The Soros biography criticized the interview, calling it a "bizarre television profile" claiming that Soros was: "Visibly dumbfounded by the line of questioning" about his childhood experiences and that "Soros could only manage to say that he had no role in the seizure of property and was merely a spectator."

The book notes that even after the family went into hiding, Tivadar continued to help other members of the Jewish community. Soros recounted that his father "rendered services to about fifty people."

The book says: "Some received documents, others help in finding housing or changing jewelry into foreign currency, although that came later. Some simply sought his advice on survival."

The comments on Twitter therefore grossly misrepresent the facts shared online, omitting the detail of Soros' story and, crucially, his lack of culpability.

A spokesperson for the Open Society Foundations told Newsweek: "George Soros is a Holocaust survivor who survived Nazi Hungary in hiding as a young boy.

"Allegations to the contrary are completely false and deeply offensive."

The character of Magneto, to whom Musk compared Soros, was rewritten during the 1980s as a Holocaust survivor.

Writer Chris Claremont, who made the character a Holocaust survivor, told Vulture in 2019 that Magneto's ethnicity was not explicitly stated in that initial rewrite. This background was, however, later canonized in the X-Men films and the comic book mini-series "Magneto: Testament."

Newsweek has reached out to SpaceX, Tesla and Twitter's press offices via email for comment, and Melissa Tate via a website contact form.

The Ruling

False

False.

George Soros did not help Nazis confiscate Jewish property.
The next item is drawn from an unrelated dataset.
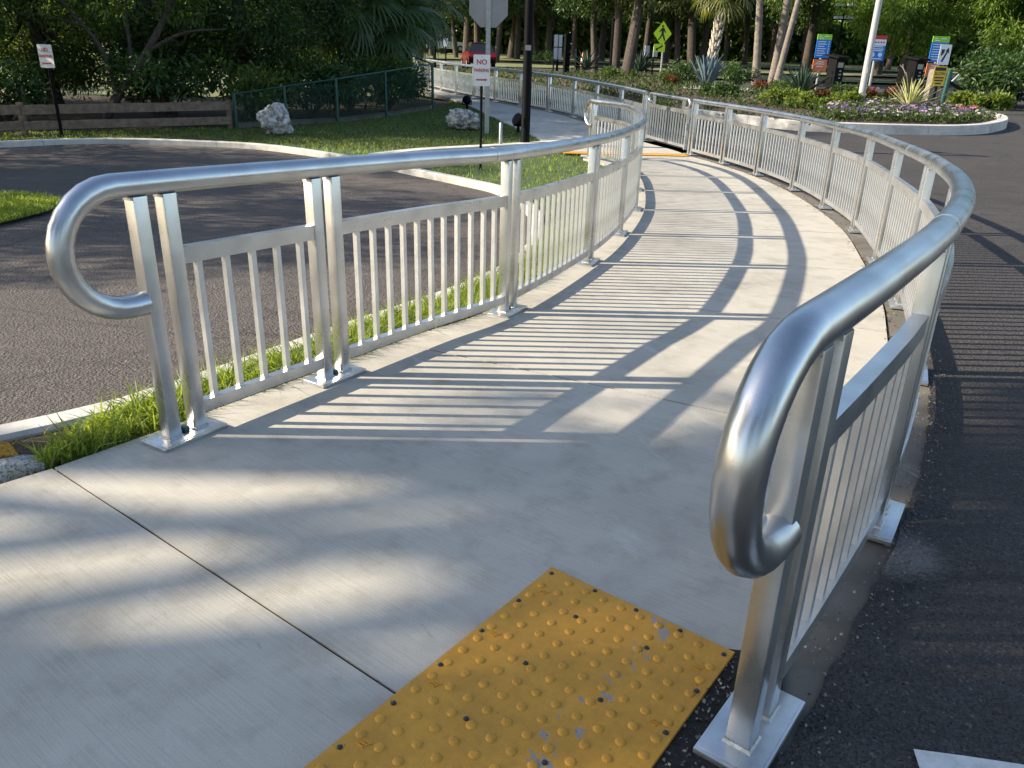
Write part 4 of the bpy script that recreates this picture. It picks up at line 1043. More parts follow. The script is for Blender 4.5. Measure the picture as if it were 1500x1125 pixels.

During the World War II, he was given a false identity to avoid Nazi persecution of Hungarian Jews. A man who was paid to pretend that he was Soros' godfather, and helped hide the then-14-year-old boy, was on one occasion ordered to take inventory of a Jewish aristocrat. Soros was brought along but was not involved in the confiscation.

Soros' family, before and during the war, made considerable effort to avoid persecution from antisemitic attitudes and government, and assist others in doing so.